Hace alrededor de 15 años, prácticamente la mitad de mi vida, un amigo me habló por primera vez de Isadora Duncan. Amaba la danza —dijo—, murió estrangulada por una bufanda que se enredó en la llanta trasera de un coche que la llevaba… luego no recordé a dónde. Me contó una anécdota: en una ocasión Isadora recibió por regalo, de un evidente enemigo, una caja de porquería (mierda pues). Ella remitió de vuelta una caja de tulipanes y un mensaje que decía, “Cada cual da lo que tiene”.

Pensé: una mujer así debía ser una gran mujer. Por casualidad murió trágicamente joven, para que su historia fuera más emocionante.

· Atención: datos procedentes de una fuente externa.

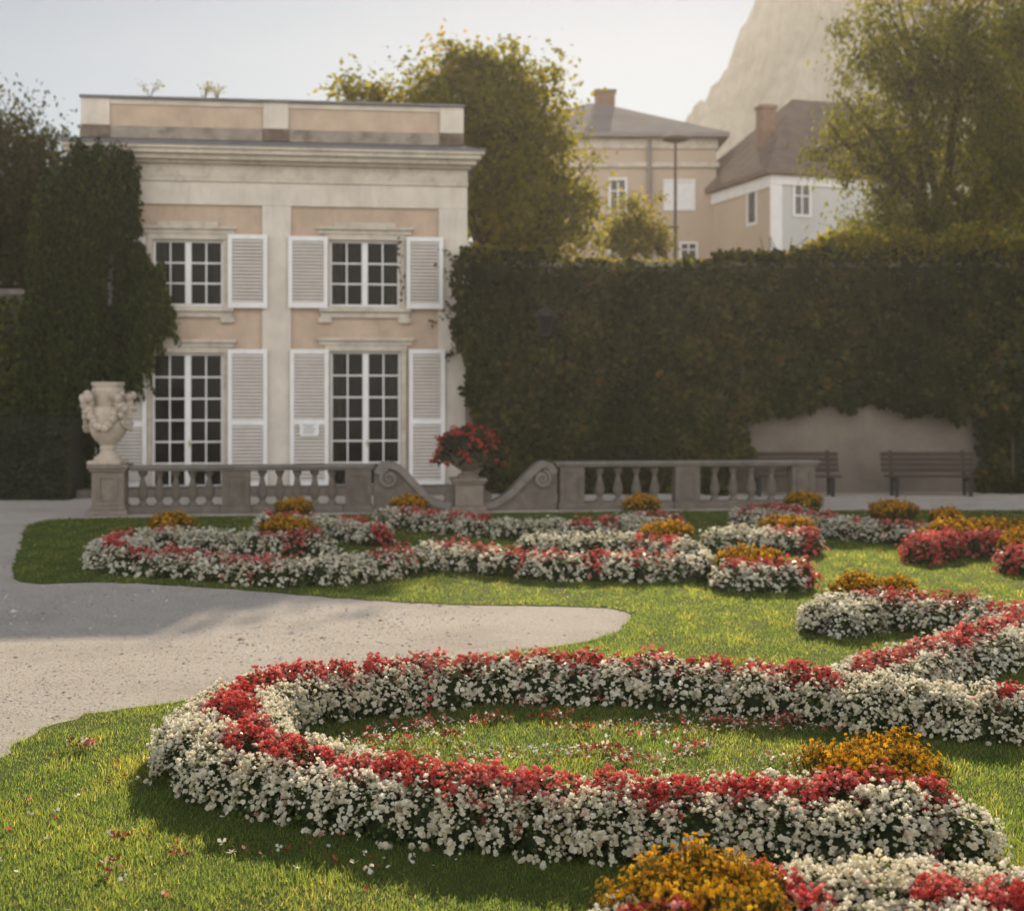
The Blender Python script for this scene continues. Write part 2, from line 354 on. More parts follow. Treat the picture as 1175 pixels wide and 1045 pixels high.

Todo esto me lo contó antes de dejar en mi habitación una postal con una dedicatoria que recuerdo hasta hoy: “¿El amor es, acaso, la respuesta a todo?” Isadora Duncan. Ese amigo y yo nos amamos efímeramente. Fue mi primer afecto, pero dejó muchos arañazos en los recuerdos. ¿Acaso la frase y anécdotas de la vida de Isadora fue lo mejor que me legó? Es posible.

Lo increíble: ¿cómo una artista, una figura, una imagen blanca, puede perseguirte tanto tiempo antes de que la llegues a descubrir?  Nunca olvidé aquellas anécdotas, pero tampoco hice demasiado por buscar más. Y es que la vida está llena de tantos misterios que algunos quedan ahí, latentes, hasta que un día aparecen como una visión en una librería cualquiera. Tal fue lo que me sucedió con esta bailarina y la historia breve de su intensa existencia, que hoy comparto.

Cuando llegué a México, todo fue encuentro y reencuentro con demasiadas cosas, a veces apabullantes. En uno de los instantes mágicos descubrí una autobiografía de esta mujer soñada en una feria del Centro. Me la llevé sin pensarlo, sin leer la nota de contracubierta, y descubriendo por vez inaugural su rostro en la portada del libro Mi vida.